After Varanasi I caught a flight to Khajuraho. It’s a city in central India with a large cluster of Hindu temples covered in incredibly intricate sculptures. The recurrent themes in the sculptures are Hindu religious images, women, and sex (or as the non-English speaking caretakers of the temples say when they point at them “Kama Sutra, Kama Sutra”). While the erotic content was amusing (there were some particularly acrobatic scenes depicted in some cases), the sculptures were also great art. And while the architecture there was amazing, I also loved Khajuraho because it was clean-ish. There was still an awful lot of dirt in the air, and while there are still cows and goats roaming the streets most everywhere you go, the levels of dirt and shit were tolerable. I think this will be much more representative of much of India. Enough animals wandering around through traffic to be cute, but not so many that you feel like your entire body is coated with a thin film of cowpie every time you come back from being outside. Thank god. Apparently, the amount of cows in Varanasi is particularly large because of its religious significance there.

At Khajuraho I hooked up with my driver and we headed to Orccha. It’s a small town with a massive fort, a set of medieval palaces, huge Hindu temple, and other associated historical structures. I really liked this place. All the buildings were amazing, particularly the large Hindu temple. It was almost like visiting the zoo. It had a bunch of monkeys hanging around on the roof, a vulture and it’s new offspring perched along the dome, a large bright green parrot zipping around the upper parts, and a bunch of bats that were living in the dark underside of the ancient stone dome. A young Indian guy was able to let me into the locked door leading to the interconnected sets of hidden halls and stairwells in the building to lead me up there. He hustled me for an exorbitant tip at the end, but it was well worth it to see the menagerie in the building and to get some fantastic shots of the other buildings in the town from the roof, including one of me feeding the monkeys on the rooftop. I also scored some amazing street food in Orccha. It was called aloo something-or-other, unfortunately I can’t remember. Essentially, it was a deep-fried crushed potato, which was then stir-fried with some onion, cilantro, some kind of soupy brown beans or lentils, garam masala and other seasonings, and served with a mango and tamarind sauce in a bowl make out of two large tree-leaves formed into a bowl using toothpicks. Killer.

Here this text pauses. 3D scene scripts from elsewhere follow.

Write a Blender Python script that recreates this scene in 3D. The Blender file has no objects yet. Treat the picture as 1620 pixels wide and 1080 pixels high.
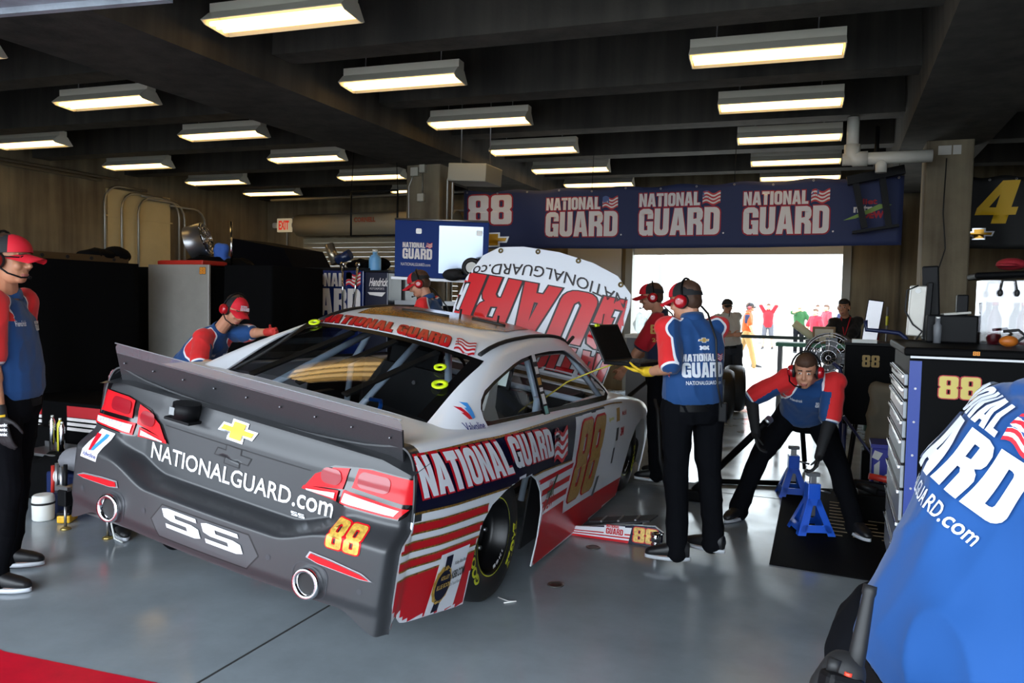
import bpy, bmesh, math, random
from mathutils import Vector, Matrix, noise
from mathutils.bvhtree import BVHTree
from mathutils.geometry import tessellate_polygon
PI = math.pi
random.seed(7)
SC = bpy.context.scene
COL = SC.collection
# ---------------------------------------------------------------- camera
cam = bpy.data.cameras.new('camera'); camo = bpy.data.objects.new('camera', cam); COL.objects.link(camo)
cam.sensor_width = 36.0; cam.lens = 27.5; cam.clip_start = 0.05; cam.clip_end = 400
R0 = Vector((0.92416, 0.38145, 0.02050)); R1 = Vector((0.03866, -0.04001, -0.99845)); R2 = Vector((-0.38004, 0.92352, -0.05172))
mw = Matrix.Identity(4)
for i in range(3):
    mw[i][0] = R0[i]; mw[i][1] = -R1[i]; mw[i][2] = -R2[i]
mw[2][3] = 1.62
camo.matrix_world = mw
SC.camera = camo
# ---------------------------------------------------------------- sky, sun, exposure
SC.view_settings.view_transform = 'Standard'; SC.view_settings.look = 'None'
SC.view_settings.exposure = 0.12; SC.view_settings.gamma = 1.0
w = bpy.data.worlds.new('sky'); SC.world = w; w.use_nodes = True
bg = w.node_tree.nodes['Background']
bg.inputs['Color'].default_value = (0.80, 0.90, 1.0, 1); bg.inputs['Strength'].default_value = 8.5
sun = bpy.data.lights.new('sun', 'SUN'); suno = bpy.data.objects.new('sun', sun); COL.objects.link(suno)
sun.energy = 3.0; sun.angle = 0.01; sun.color = (1, .95, .88)
suno.rotation_euler = Vector((-.6, .2, -.75)).to_track_quat('-Z', 'Y').to_euler()
def portal(name, loc, rot, sx, sy):
    l = bpy.data.lights.new(name, 'AREA'); l.shape = 'RECTANGLE'; l.size = sx; l.size_y = sy
    o = bpy.data.objects.new(name, l); COL.objects.link(o); o.location = loc; o.rotation_euler = rot
    l.cycles.is_portal = True
portal('front_portal', (-2.8, -1.2, 1.8), (PI/2, 0, PI), 10.4, 3.6)
portal('door_portal', (-1.67, 14.3, 1.3), (PI/2, 0, 0), 3.5, 2.5)
TUBE = 4.5   # brightness of the ceiling tubes
SC.cycles.use_denoising = True
SC.cycles.max_bounces = 7; SC.cycles.diffuse_bounces = 3; SC.cycles.glossy_bounces = 3
SC.cycles.transparent_max_bounces = 12; SC.cycles.caustics_reflective = False; SC.cycles.caustics_refractive = False
SC.cycles.sample_clamp_indirect = 6.0
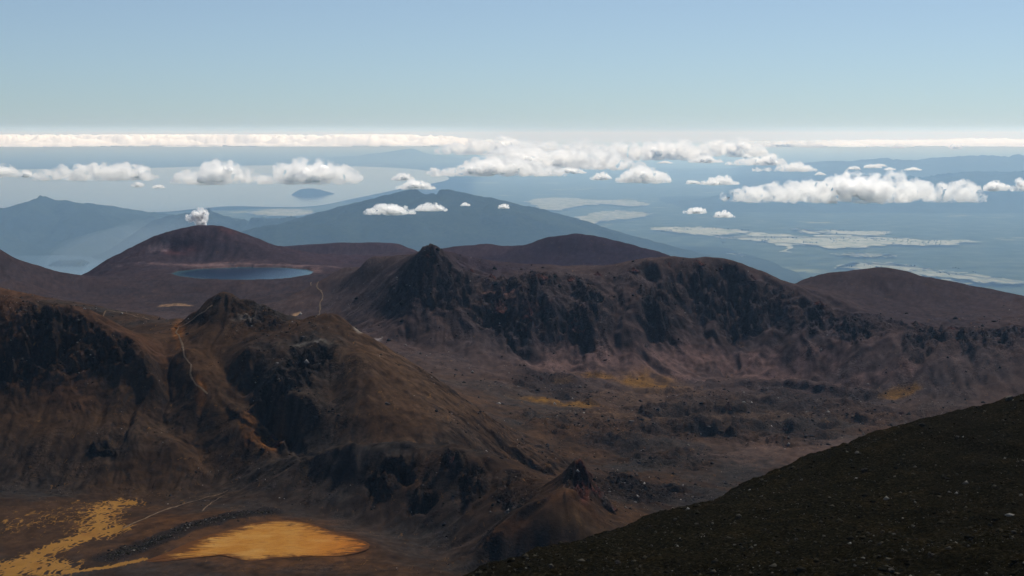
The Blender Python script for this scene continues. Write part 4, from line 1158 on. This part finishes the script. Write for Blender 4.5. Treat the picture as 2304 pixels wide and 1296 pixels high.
def place_tree(r_, n):
    out = []
    for (x0, y0, x1, y1, k) in [(1620,531,2180,556,60),(1480,511,1690,527,14),(1790,515,2000,529,14),(1200,447,1460,502,8),(1900,594,2200,620,8)]:
        px = r_.uniform(x0, x1, k); py = y0 + (y1 - y0) * ((px - x0) / (x1 - x0) * .35 + r_.uniform(0, .65, k))
        for i in range(k):
            q = P(px[i], py[i], 22 - CAMZ)
            m_ = r_.integers(1, 7)
            for j in range(m_): out.append(q + np.array([r_.normal(0, 70), r_.normal(0, 60), 8]))
    return np.array(out)
m = NM('tree_clump'); m.base((.012, .02, .011))
scatter('far_trees', 0, place_tree, lambda r_, n, p: r_.uniform(10, 24, n), m.m, 'dark scattered trees and hedges on the pale far pastures', 44, 'trees')

_bk = [hitT(px, py) for px, py in [(240, 1256), (300, 1236), (360, 1212), (430, 1183), (520, 1162), (610, 1150)]]
def place_bank(r_, n):
    k = r_.integers(0, len(_bk) - 1, n); t = r_.uniform(0, 1, n)[:, None]
    a_, b_ = np.array(_bk)[k], np.array(_bk)[k + 1]
    p = a_ + (b_ - a_) * t; p[:, :2] += r_.normal(0, 3.2, (n, 2)) * r_.uniform(.3, 1.6, (n, 1)); p[:, 2] = ground_z(p[:, 0], p[:, 1]) + .1
    return p
scatter('bank_rubble', 2600, place_bank, lambda r_, n, p: np.clip(.2 * (r_.pareto(2.4, n) + 1), 0, 1.0), MRB, 'dark rubble piled along the bank left of the ochre pond', 36)

# ------------------------------------------------------------------ pinnacle and outcrops
m = NM('lava_crag')
a = m.noise(.5, 8, .72); b = m.noise(.11, 4, .6); rnd = m.n('ShaderNodeObjectInfo').outputs['Random']
dark = m.ramp(a, [(.36, (.010, .009, .009)), (.55, (.030, .024, .022)), (.72, (.10, .085, .08))])
red = m.ramp(a, [(.36, (.022, .010, .009)), (.55, (.070, .028, .024)), (.72, (.15, .085, .07))])
m.base(m.mix(m.ramp(b, [(.44, (0, 0, 0)), (.58, (1, 1, 1))]), dark, red)); m.bump(a, 1.0, 1.6)
MCR = m.m
def crag(name, px, py, d, wl_, wr_, top, label, cat, seed, sharp=1.0, nr=26, na=72, group=None):
    # a jagged pyramid: apex at the pixel, skirts sunk in the ground
    r_ = np.random.default_rng(seed); ap = P(px, py, d); th = np.linspace(0, 2 * math.pi, na, endpoint=False)
    rr = np.linspace(0, 1, nr); TH, RR = np.meshgrid(th, rr)
    rib = 1 + .28 * perlin(np.cos(TH) * 1.7 + seed, np.sin(TH) * 1.7, seed) + .16 * perlin(np.cos(TH) * 4.5, np.sin(TH) * 4.5 + seed, seed + 1)
    wx = np.where(np.cos(TH) < 0, wl_, wr_) / F * d; wy = (wl_ + wr_) * .5 / F * d
    X = RR * np.cos(TH) * wx * rib; Y = RR * np.sin(TH) * wy * rib
    Hh = top / F * d
    Z = -Hh * RR ** sharp
    amp = Hh * .17 * np.minimum(1, RR * 5)
    Z = Z + amp * (np.abs(perlin(X / (Hh * .22), Y / (Hh * .22), seed + 3)) * 2 - .5) + amp * .6 * (np.abs(perlin(X / (Hh * .09), Y / (Hh * .09), seed + 4)) * 2 - .5)
    X = X + amp * .5 * perlin(Z / (Hh * .15), TH * 3, seed + 6)
    o = mesh_np(name, np.stack([X, Y, Z], -1).reshape(-1, 3), [(r * na + i, r * na + (i + 1) % na, (r + 1) * na + (i + 1) % na, (r + 1) * na + i) for r in range(nr - 1) for i in range(na)], MCR, False)
    o.location = ap
    return tag(o, label, cat, group)
crag('rock_pinnacle', 1303, 1036, 896, 85, 78, 112, 'sharp reddish-black rock pinnacle above the orange mound', 'pinnacle', 4, .78)
OUT = [(548,922,11,9,'small dark lava crag highest on the ochre spur'),(563,936,15,12,'broad dark lava crag on the ochre spur above the pale soil'),(582,953,13,12,'jagged lava crag midway down the ochre spur'),(560,958,9,9,'little lava crag on the left edge of the ochre spur'),
       (612,975,16,15,'largest lava crag low on the ochre spur'),(596,970,9,9,'squat lava crag beside the largest one on the spur'),(628,992,9,9,'lowest lava crag on the ochre spur'),(428,851,7,8,'lone dark rock beside the ridge path'),
       (966,556,15,14,'dark rocky knob on the pointed cliff summit'),(1568,583,16,8,'low rocky cap on the right cliff summit'),(1660,602,9,8,'small rock tooth on the skyline right of the cliff summit'),(1302,700,24,30,'dark rock tower standing out from the middle cliffs'),
       (1190,690,34,36,'broad dark buttress with pale top in the middle cliffs'),(1120,668,26,22,'pale-topped crag left of the broad buttress'),
       (1215,846,13,12,'dark lava knob on the black lava tongue'),(1640,903,16,12,'rounded lava knoll on the upper valley levee'),(1775,946,16,13,'lava knob at the right end of the lower valley levee'),(2030,925,16,10,'isolated dark lava mound near the foreground slope'),
       (1010,1006,22,22,'dark crag on the crest of the grey ridge'),(1092,1034,16,16,'reddish crag on the grey ridge left of the pinnacle')]
for i, (px, py, wx_, hy_, lab) in enumerate(OUT):
    q = hitT(px, py + hy_ * .8); crag('rock_outcrop', px, py, float(q[1]) + 2, wx_ * 1.15, wx_ * 1.15, hy_ * 1.5, lab, 'rock outcrop', 60 + i, .8, 16, 40, 'dark lava outcrops')

for i, (px, py, wx_, hy_) in enumerate([(1060,604,10,7),(1105,616,13,8),(1160,624,12,7),(1215,613,16,8),(1285,621,13,7),(1345,611,10,6),(1425,601,12,6),(1505,590,10,6),(1625,595,10,7),(1692,618,9,7),(1845,676,10,6),(2060,722,12,6),(2140,733,14,7)]):
    q = hitT(px, py + 8); crag('rock_outcrop', px, py - 1, float(q[1]) + 1, wx_ * 1.2, wx_ * 1.2, hy_ * 1.7, 'small dark rock tooth on the jagged cliff crest', 'rock outcrop', 160 + i, .7, 12, 30, 'rock teeth along the cliff crest')

# ------------------------------------------------------------------ footpaths
m = NM('trodden_path'); a = m.noise(.5, 5, .6)
m.base(m.ramp(a, [(.3, (.07, .048, .033)), (.7, (.15, .108, .075))]))
MT = m.m
def path(pix, wdt, label, sub=10):
    pts = [hitT(*q) for q in pix]; xy = []
    for a, b in zip(pts[:-1], pts[1:]):
        n = max(2, int(np.linalg.norm(b[:2] - a[:2]) / 3.0))
        for i in range(n): xy.append(a[:2] + (b[:2] - a[:2]) * i / n)
    xy.append(pts[-1][:2]); xy = np.array(xy)
    k = np.arange(len(xy)); xy = xy + np.column_stack([perlin(k / 9.0, k * 0 + 1.5, 5), perlin(k / 9.0, k * 0 + 7.5, 6)]) * 1.6
    t = np.gradient(xy, axis=0); t /= np.linalg.norm(t, axis=1)[:, None] + 1e-9; nrm = np.column_stack([-t[:, 1], t[:, 0]])
    wv = wdt * (1 + .5 * perlin(k / 5.0, k * 0 + 3.3, 8))[:, None]
    Lp, Rp = xy + nrm * wv / 2, xy - nrm * wv / 2
    zl, zr, zm = ground_z(Lp[:, 0], Lp[:, 1]), ground_z(Rp[:, 0], Rp[:, 1]), ground_z(xy[:, 0], xy[:, 1])
    up = .35
    V = np.concatenate([np.column_stack([Lp, zl + up]), np.column_stack([xy, np.maximum(zm, (zl + zr) / 2) + up + .1]), np.column_stack([Rp, zr + up])]); n = len(xy)
    i = np.arange(n - 1)
    fc = np.concatenate([np.stack([i, i + n, i + n + 1, i + 1], -1), np.stack([i + n, i + 2 * n, i + 2 * n + 1, i + n + 1], -1)])
    o = mesh_np('path', V, fc, MT)
    return tag(o, label, 'path', kind='structure')
path([(275,1192),(330,1168),(400,1140),(470,1118),(515,1105)], 1.5, 'pale path crossing the crater floor to the right of the ochre streaks')
path([(455,1152),(480,1130),(505,1115)], .9, 'short pale branch path on the crater floor')
path([(478,690),(462,705),(430,722),(405,735),(398,748),(408,775),(416,800),(430,822),(428,845),(445,868),(470,890)], 1.3, 'pale path down the crater ridge from the red knob')
path([(185,692),(240,700),(300,710),(340,720)], 1.4, 'pale orange path along the left skyline ridge')
path([(716,712),(720,690),(726,665),(715,645),(700,636)], 1.6, 'thin pale path climbing toward the blue lake')

# ------------------------------------------------------------------ air
m = bpy.data.materials.new('haze_air'); m.use_nodes = True
for n in list(m.node_tree.nodes):
    if n.type != 'OUTPUT_MATERIAL': m.node_tree.nodes.remove(n)
pv = m.node_tree.nodes.new('ShaderNodeVolumePrincipled')
pv.inputs['Color'].default_value = (.37, .63, 1.0, 1)
pv.inputs['Absorption Color'].default_value = (1, 1, 1, 1)
pv.inputs['Density'].default_value = 1.95e-5
pv.inputs['Anisotropy'].default_value = 0.35
m.node_tree.links.new(pv.outputs[0], [n for n in m.node_tree.nodes if n.type == 'OUTPUT_MATERIAL'][0].inputs['Volume'])
bx0, bx1, by0, by1, bz0, bz1 = -425000, 425000, -3000, 430000, -140, CAMZ + 300
V = [(x, y, z) for z in (bz0, bz1) for y in (by0, by1) for x in (bx0, bx1)]
o = mesh_np('haze', V, [(0, 2, 3, 1), (4, 5, 7, 6), (0, 1, 5, 4), (2, 6, 7, 3), (0, 4, 6, 2), (1, 3, 7, 5)], m, False)
tag(o, 'thin blue haze filling the air over the whole landscape', 'haze', kind='stuff')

After Orccha, it was on to Agra. I saw a certain building there which you likely have heard of. It didn’t disappoint. Be sure to check out the photos when they are up (taking a while as I have yet to stay at a hotel with functioning internet in my room). As I write this post I’m on the way to Jaipur. I’ll try to post more regularly going forward. Now that I’ve got a driver, I should have 2-3 hours of car time every couple days which should allow me to keep up. Cheers.